People v. Maner

— Appeal by defendant from a judgment of the Supreme Court, Queens County (Eiber, J.), rendered June 5, 1981, as amended January 5, 1982, convicting him of criminal sale of a controlled substance in the second degree and criminal sale of a controlled substance in the third degree, upon a jury verdict, and imposing sentence. Judgment as amended reversed, on the law, indictment dismissed, and case remitted to the Supreme Court, Queens County, for the purpose of entering an order in its discretion pursuant to GPL 160.50. Defendant was indicted, inter alla, for knowingly selling heroin on two separate occasions while acting in concert with another “to a person known to the Grand Jury”. The prosecutrix later identified the buyer in her opening remarks to the jury as a certain undercover officer. The evidence adduced at trial, viewed in a light most favorable to the People, established that the undercover officer arranged with one Vito Perillo to purchase heroin from the defendant.

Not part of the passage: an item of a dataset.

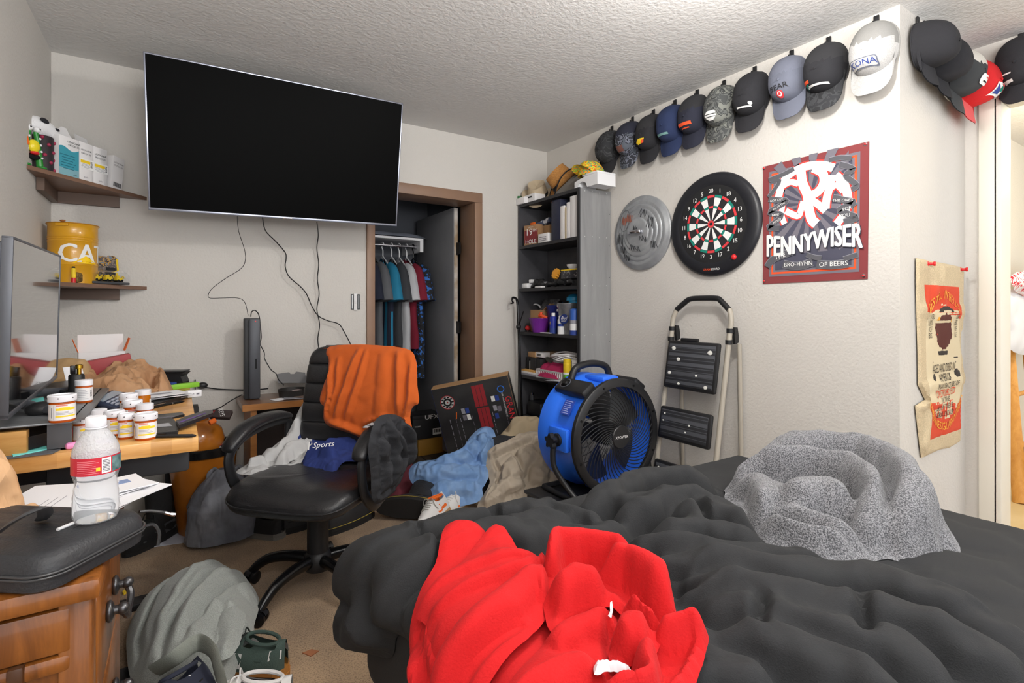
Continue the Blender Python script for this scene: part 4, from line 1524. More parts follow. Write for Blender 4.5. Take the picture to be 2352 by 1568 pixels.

After he was given money by the undercover officer, Perillo met with the defendant and then returned to the officer with several glossine envelopes containing heroin. The undercover officer never met with defendant, but kept him and Perillo within his sight, remaining one block away on the first occasion, and across the street on the second occasion. Perillo did not testify at the trial. Defendant asserts that the evidence against him was insufficient, as a matter of law, to prove beyond a reasonable doubt that he knowingly sold heroin to the undercover agent. We agree. There was no proof in this record that defendant intended to sell heroin to the undercover officer (see People v Williams, 50 NY2d 996). The mere fact that the transactions between Perillo and defendant occurred within the undercover officer’s sight is insufficient to support an inference that defendant knew Perillo intended to give the heroin to anyone else, let alone the undercover officer (see People v La Belle, 18 NY2d 405). There was no indication that defendant saw the undercover officer or was aware that he was the buyer. Accordingly, the judgment is reversed and the indictment dismissed. Damiani, J. P., Lazer, Mangano, O’Connor and Brown, JJ., concur.